Michael Vale, 83, Actor And Icon of Doughnuts
This article is from the archive of The New York Sun before the launch of its new website in 2022. The Sun has neither altered nor updated such articles but will seek to correct any errors, mis-categorizations or other problems introduced during transfer.

Michael Vale, who died Saturday at 83, was recognizable as “Fred the Baker,” the face of Dunkin’ Donuts in more than 100 television ads.
Before playing the character of an early rising deep fryer operator, he played Sam Breakstone, a grumpy cream cheese manufacturer who was regularly attacked by a tiny dog.
“Breakstone was his really big break in the whole commercial thing,” Vale’s wife, Nancy, said, adding that her husband won a Clio award for the campaign in 1981. She said that Vale’s association with food advertisements reflected his real-life status as a “foodie.” She recalled trying to re-create, at his request, a special tomato sauce originally concocted by Vale’s roommate from his early acting days, Rod Steiger. The secret ingredient turned out to be roast chestnuts.
Vale was an actor with a dozen Broadway credits, plus roles in several films, including “Marathon Man,” in which he played a jewelry salesman. In 1981, he played the shopkeeper in the original production of “Little Shop of Horrors.”
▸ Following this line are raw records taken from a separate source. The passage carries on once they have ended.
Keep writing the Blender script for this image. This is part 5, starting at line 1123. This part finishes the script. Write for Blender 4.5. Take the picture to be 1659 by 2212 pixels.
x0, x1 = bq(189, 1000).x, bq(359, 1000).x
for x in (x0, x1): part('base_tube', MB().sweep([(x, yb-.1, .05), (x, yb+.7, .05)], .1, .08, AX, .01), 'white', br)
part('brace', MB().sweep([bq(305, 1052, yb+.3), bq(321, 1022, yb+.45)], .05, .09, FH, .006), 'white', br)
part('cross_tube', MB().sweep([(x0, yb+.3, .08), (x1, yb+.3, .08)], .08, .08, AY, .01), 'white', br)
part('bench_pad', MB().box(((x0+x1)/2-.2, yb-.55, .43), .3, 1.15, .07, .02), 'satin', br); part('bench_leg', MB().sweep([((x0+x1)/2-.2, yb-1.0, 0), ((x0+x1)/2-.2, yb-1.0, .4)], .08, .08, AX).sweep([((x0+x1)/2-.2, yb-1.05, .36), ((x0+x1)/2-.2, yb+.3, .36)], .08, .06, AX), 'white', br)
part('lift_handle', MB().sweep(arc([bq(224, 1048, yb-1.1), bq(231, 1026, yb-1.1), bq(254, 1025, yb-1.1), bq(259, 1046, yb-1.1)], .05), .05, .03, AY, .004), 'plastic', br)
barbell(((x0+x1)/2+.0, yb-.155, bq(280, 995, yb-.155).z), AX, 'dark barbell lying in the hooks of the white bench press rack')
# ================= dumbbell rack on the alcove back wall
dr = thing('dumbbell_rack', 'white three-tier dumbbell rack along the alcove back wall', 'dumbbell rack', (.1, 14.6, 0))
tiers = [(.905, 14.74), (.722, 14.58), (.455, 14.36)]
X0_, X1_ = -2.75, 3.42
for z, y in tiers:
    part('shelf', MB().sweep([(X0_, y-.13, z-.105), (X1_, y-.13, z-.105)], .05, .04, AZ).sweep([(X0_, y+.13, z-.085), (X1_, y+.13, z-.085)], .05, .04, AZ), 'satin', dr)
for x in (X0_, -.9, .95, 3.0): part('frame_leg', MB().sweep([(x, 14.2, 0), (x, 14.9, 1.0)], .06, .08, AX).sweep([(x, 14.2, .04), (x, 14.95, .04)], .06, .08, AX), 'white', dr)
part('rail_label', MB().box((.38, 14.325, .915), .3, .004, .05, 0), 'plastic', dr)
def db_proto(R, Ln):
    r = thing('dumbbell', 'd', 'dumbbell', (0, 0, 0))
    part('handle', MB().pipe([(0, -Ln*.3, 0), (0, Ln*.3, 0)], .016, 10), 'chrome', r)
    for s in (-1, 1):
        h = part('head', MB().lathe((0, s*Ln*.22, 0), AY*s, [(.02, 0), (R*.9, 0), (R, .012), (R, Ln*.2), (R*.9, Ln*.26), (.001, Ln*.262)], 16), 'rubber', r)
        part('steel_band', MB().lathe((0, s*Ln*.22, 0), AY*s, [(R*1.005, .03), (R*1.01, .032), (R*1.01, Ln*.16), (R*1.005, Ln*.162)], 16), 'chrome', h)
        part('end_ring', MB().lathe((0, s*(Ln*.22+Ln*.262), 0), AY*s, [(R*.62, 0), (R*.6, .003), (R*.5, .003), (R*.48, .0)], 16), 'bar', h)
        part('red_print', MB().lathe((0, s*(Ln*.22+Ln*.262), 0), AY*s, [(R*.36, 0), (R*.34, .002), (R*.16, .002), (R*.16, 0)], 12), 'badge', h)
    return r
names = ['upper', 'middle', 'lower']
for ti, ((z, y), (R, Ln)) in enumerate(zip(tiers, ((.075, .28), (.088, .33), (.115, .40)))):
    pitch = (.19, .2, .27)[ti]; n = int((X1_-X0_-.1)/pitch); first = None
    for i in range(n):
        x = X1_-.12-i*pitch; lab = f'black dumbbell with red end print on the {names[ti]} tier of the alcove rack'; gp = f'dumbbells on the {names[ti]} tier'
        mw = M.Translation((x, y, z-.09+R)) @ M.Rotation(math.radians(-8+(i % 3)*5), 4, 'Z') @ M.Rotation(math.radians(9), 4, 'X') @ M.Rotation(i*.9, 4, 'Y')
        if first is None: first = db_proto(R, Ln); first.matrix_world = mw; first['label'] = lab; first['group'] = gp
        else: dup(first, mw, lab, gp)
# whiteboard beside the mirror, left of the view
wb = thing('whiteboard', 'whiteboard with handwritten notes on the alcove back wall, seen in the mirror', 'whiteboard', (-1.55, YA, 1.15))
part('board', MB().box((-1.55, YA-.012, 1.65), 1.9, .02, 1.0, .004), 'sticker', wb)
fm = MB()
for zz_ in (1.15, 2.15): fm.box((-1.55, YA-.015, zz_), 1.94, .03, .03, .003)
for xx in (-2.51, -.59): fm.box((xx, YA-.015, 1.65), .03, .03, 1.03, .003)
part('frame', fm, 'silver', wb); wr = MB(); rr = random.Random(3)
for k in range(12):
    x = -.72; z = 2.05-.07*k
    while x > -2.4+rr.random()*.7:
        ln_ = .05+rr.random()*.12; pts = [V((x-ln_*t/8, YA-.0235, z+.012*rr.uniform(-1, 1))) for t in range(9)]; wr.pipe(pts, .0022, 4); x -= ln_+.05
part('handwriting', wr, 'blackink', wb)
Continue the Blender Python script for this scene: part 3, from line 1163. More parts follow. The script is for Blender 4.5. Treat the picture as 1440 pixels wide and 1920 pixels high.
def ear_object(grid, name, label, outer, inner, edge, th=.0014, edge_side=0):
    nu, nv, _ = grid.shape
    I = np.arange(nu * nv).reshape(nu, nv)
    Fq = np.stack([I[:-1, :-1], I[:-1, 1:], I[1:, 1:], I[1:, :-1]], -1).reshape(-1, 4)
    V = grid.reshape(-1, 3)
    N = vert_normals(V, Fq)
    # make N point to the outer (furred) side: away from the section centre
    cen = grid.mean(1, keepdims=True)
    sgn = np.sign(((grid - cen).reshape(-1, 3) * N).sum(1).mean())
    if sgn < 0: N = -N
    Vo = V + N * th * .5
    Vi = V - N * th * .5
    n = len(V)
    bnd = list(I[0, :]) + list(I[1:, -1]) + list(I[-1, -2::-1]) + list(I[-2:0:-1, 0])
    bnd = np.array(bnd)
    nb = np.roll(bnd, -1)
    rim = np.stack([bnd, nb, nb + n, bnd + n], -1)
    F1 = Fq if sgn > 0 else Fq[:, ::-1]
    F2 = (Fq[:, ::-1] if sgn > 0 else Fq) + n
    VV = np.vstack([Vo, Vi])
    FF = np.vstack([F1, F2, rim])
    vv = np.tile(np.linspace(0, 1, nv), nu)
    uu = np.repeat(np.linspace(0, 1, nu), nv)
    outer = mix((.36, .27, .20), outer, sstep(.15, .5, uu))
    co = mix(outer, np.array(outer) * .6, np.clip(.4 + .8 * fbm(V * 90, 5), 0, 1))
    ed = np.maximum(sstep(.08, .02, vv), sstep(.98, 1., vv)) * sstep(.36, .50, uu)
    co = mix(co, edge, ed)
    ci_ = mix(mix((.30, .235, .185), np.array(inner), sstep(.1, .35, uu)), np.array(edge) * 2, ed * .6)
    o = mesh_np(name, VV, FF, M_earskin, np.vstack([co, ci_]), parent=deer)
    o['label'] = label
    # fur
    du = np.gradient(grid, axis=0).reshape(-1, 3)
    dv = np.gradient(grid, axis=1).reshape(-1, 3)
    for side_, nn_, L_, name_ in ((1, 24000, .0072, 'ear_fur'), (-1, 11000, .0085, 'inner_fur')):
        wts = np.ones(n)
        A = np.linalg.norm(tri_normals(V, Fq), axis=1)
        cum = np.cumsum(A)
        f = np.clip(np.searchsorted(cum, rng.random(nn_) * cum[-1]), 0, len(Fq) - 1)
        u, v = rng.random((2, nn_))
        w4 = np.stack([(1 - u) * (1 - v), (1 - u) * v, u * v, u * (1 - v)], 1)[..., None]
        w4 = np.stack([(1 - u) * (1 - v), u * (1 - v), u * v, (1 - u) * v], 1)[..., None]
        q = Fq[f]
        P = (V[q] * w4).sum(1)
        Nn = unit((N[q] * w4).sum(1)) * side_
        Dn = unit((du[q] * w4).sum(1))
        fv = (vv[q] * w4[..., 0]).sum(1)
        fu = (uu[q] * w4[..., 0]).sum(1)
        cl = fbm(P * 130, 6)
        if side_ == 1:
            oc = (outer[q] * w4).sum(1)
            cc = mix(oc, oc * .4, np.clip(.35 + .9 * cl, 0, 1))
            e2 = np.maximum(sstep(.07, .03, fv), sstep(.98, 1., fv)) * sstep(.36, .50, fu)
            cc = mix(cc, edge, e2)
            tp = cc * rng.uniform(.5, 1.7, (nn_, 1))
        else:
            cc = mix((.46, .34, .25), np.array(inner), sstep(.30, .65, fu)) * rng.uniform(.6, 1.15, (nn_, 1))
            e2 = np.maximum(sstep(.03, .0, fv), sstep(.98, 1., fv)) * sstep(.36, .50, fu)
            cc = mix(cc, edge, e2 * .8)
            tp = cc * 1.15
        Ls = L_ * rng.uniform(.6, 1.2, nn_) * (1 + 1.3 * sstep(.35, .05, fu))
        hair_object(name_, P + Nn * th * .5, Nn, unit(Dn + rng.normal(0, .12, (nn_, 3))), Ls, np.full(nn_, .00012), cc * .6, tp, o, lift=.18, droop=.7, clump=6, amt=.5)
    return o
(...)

But it was in advertising that Vale found real fame, and he claimed to have appeared in more than 1,000 commercials, starting with an ad for Utica Club beer. “I played a bottle of beer,” he told the Chicago Sun-Times. He once got a job playing a grape in a Fruit of the Loom commercial, but lost it to F. Murray Abraham when it was discovered that he could not fit into the costume.
Advertising analysts chalked up Vale’s success as “Fred the Baker” to his vaguely dumpy appearance and wisecracking way of speaking. From 1982 until 1997, when Dunkin’ Donuts celebrated his retirement by distributing 6 million free doughnuts, he was as recognizable as the Maytag Man or Madge the Manicurist of Palmolive detergent. His signature tagline, “Time to make the doughnuts,” was nearly as memorable as Clara Peller’s challenge from Wendy’s: “where’s the beef?”
The founder of Dunkin’ Donuts, Bill Rosenberg, said that the public thought Vale ran the chain. In 2000 Rosenberg told the Boston Globe, “There will be a group of people, and someone will mention to someone I’m the founder of Dunkin’ Donuts, and they’ll say, ‘You don’t look like what I expected. I expected you to be shorter and have a mustache and be cuter.’ They think I’m Fred the Baker.”
So thoroughly did Vale come to represent doughnuts that Dunkin’ Donuts retired him so it could change the subject. “Fred was more of a doughnut icon,” a Dunkin’ Donuts spokeswoman told Nation’s Restaurant News in 1997. “But we have to move beyond doughnuts.” New ads featured a man licking jelly off his own tie. The humor was intended to “delve deeper into the human condition,” according Dunkin’ Donuts’s new agency.
The company kept him on as its “Dunkin’ Diplomat,” making personal appearances at sports events and at individual franchises. “The franchises had these wonderful junkets, and Michael was always an invited guest,” Mrs. Vale said. “They loved him.”
This was in part because Vale was demonstrably effective. A 1991 commercial featuring him and the diminutive Herve Villachaise for “mini donuts and eclairs” was cited by 78% of Dunkin’ Donuts customers as a factor that persuaded them to buy the pastries.
Vale grew up in an apartment beside a bagel factory in East New York, where his father, a Polish immigrant, was a moving man. After attending Thomas Jefferson High School, Vale served in the Signal Corps and Infantry during World War II. He later attended the Dramatic Workshop at the New School. He appeared in many roles Off Broadway. He also played a cabdriver in the film “A Hatful of Rain” (1957), and in the early 1960s was an occasional repeating character on “Car 54, Where Are You?” Of his first appearance on Broadway, in “The Egg,” he liked to joke, “It laid one.” He found more success in the long running “The Impossible Years” (1965), and Neil Simon’s “California Suite” (1976), among others. His most fulfilling experience as an actor, he said, was in “Marathon Man,” which starred Laurence Olivier. “He called [us actors] schmucks, but he did it with love,” Vale told Entertainment Weekly in 1997. “It was the most wonderful experience of my life.”
Michael Vale
Born June 28, 1922, in New York; died December 24 of complications from diabetes; survived by his wife, Nancy; his children, Ivy Vale Reil and Tracy Vale, and a granddaughter.